Il s'est aussi utiliser la dissimulation, par maîtrise de la longueur des vers. (" le berger " ).
Après cet aveu, il dissimule son audace par rappel de la loi générale.
III. L'intervention du renard et de l'âne
a) Le renard
Elle est conforme à la tradition du personnage. Il dit un langage flatteur pour le roi. (" trop bon " ," scrupule " ," trop de délicatesse " )
Les sonorités grinçantes entre assonances de " i " et allitérations de " s " et " r " (sifflantes et vibrantes), confèrent au propos plus d'habileté encore.
Les arguments sont simplistes. Il ne dit rien sur lui-même. Flatter lui permet de se faire oublier. Son habileté réside dans le " non-dit ".
b) L'âne
Les deux premières paroles se déroulent dans un climat apparemment serein, ouvert. L'âne, rassuré, parle franchement. C'est un personnage honnête : " L'âne vint à son tour, et dit : " J'ai souvenance ". On remarque qui il y a la même structure de présentation que pour le lion.

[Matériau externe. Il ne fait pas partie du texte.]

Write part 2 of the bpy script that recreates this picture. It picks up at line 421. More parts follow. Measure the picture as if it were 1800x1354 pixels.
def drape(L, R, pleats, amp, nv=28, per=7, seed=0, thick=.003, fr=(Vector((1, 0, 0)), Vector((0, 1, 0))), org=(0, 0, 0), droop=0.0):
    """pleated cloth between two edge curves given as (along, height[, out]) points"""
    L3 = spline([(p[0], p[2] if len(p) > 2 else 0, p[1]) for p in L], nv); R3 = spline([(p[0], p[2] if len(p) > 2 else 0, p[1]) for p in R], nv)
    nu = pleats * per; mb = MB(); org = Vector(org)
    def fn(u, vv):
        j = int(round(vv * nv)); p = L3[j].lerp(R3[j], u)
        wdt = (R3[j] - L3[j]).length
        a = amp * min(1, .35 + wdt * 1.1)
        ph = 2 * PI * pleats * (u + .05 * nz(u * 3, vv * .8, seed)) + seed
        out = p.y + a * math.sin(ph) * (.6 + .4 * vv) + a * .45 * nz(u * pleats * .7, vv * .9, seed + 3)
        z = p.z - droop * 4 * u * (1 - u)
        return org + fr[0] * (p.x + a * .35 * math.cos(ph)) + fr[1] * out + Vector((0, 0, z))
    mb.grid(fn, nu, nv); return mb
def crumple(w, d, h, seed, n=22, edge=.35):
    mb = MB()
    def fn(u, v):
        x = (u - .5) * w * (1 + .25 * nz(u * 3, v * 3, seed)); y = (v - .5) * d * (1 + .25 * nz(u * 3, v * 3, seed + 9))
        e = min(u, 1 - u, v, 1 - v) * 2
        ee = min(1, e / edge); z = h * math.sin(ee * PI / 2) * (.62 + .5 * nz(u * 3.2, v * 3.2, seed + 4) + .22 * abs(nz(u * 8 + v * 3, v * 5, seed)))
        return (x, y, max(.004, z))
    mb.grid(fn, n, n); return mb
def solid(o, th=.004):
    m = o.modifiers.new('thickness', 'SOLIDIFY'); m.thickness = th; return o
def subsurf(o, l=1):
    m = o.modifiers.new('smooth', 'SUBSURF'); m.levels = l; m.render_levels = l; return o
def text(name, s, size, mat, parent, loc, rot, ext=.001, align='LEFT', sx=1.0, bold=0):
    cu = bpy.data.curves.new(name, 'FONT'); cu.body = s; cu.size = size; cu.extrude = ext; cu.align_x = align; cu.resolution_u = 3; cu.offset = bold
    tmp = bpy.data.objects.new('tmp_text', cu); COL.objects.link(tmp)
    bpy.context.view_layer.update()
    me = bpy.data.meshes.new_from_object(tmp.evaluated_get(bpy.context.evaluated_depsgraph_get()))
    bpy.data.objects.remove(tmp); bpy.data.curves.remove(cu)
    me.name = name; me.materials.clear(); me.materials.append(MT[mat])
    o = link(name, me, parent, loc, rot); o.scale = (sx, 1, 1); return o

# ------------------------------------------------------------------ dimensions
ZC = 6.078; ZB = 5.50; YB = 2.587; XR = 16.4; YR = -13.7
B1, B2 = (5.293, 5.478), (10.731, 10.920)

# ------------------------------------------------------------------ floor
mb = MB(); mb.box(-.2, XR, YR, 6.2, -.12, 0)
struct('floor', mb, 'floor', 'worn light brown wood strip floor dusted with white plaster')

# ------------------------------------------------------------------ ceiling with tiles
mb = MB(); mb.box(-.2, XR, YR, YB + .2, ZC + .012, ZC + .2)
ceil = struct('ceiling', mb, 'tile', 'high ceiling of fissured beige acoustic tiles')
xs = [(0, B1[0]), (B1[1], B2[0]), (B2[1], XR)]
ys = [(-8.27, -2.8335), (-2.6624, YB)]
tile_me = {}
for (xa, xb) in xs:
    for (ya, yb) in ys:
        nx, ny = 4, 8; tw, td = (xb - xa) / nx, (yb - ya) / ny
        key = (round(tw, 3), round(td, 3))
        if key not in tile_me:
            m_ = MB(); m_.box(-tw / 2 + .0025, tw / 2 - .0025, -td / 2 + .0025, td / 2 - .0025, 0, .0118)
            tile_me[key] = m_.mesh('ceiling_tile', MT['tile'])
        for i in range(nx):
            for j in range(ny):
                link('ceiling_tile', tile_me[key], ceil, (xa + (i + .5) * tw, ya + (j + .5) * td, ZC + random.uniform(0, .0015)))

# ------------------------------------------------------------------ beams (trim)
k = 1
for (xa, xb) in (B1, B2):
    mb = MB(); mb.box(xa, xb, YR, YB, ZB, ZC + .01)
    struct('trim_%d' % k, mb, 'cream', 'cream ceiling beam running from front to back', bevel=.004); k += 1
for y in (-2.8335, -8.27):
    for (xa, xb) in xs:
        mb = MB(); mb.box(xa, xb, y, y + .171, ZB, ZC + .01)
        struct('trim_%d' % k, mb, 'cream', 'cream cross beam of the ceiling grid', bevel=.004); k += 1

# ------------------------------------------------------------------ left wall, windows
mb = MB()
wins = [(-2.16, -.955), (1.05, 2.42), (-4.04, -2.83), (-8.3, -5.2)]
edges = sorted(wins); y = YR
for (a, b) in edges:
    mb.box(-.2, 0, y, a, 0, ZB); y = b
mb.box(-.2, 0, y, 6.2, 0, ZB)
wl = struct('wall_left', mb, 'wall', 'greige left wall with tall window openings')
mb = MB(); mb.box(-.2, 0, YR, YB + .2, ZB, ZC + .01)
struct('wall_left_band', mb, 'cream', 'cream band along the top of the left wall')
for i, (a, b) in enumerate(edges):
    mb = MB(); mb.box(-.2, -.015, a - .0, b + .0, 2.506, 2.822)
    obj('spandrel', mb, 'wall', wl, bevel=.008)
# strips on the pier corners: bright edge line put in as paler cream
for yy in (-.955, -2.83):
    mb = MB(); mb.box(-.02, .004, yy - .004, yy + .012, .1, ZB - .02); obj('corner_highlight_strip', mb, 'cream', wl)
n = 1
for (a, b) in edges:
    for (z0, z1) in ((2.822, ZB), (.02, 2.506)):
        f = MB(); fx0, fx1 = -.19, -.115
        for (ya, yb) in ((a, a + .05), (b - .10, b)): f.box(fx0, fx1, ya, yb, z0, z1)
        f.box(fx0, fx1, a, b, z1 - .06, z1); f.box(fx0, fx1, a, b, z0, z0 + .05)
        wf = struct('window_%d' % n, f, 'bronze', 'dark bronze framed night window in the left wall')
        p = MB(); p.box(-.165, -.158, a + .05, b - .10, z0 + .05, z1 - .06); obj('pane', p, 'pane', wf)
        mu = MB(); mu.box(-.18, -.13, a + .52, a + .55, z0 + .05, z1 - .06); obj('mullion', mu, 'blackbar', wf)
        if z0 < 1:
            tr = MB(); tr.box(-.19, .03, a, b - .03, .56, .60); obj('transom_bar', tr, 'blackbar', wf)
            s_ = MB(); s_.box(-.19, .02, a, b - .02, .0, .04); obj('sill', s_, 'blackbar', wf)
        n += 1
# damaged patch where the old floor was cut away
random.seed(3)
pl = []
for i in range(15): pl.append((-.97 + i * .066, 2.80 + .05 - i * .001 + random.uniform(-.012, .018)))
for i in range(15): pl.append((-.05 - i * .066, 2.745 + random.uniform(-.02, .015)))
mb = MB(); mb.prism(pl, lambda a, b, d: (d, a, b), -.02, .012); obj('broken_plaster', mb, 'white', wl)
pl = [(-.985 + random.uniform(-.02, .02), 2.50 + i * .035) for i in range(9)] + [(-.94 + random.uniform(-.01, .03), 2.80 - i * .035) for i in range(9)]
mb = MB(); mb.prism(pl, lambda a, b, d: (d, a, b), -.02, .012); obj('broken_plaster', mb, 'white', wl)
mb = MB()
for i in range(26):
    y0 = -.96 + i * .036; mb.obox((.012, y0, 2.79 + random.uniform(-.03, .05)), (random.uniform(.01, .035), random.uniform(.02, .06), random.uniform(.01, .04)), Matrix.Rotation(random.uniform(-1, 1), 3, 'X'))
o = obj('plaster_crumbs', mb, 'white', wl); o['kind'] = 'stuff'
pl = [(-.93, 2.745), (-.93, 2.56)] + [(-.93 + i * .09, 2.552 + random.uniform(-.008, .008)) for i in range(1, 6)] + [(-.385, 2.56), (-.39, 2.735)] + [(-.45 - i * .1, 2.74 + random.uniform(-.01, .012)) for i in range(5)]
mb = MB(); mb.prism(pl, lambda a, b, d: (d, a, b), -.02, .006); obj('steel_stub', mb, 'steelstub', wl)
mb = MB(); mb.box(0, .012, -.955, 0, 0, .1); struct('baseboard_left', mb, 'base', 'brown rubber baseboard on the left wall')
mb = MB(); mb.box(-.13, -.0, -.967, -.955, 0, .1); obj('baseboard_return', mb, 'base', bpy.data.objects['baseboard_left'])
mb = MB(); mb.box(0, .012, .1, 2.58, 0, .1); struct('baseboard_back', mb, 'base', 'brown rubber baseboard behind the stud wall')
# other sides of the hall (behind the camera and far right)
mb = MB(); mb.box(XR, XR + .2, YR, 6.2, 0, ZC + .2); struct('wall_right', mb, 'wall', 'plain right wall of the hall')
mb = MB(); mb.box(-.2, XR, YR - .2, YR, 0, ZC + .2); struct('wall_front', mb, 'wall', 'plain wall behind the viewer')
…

Cependant, le registre du vocabulaire nous introduit à la modestie : " venir à son tour " , et sur tout, on relèvera que le poète ici n'a pas recherché la rupture, mais
au contraire, l'harmonie entre le personnage et sa parole. C'est un personnage : il parle comme il est, sans masque.
Conclusion
En conclusion, on peut dire que La Fontaine, en faveur d'une morale explicite, utilise ici tous ses talents de conteur. Les interventions successives des différents animaux, le lion, le renard puis l'âne, en relation avec les différentes figures rendant un côté dramatique au texte, constituent pour beaucoup à servir la morale. La Fontaine utilise ses talents donc de moraliste en vue de servir la morale de cette fable.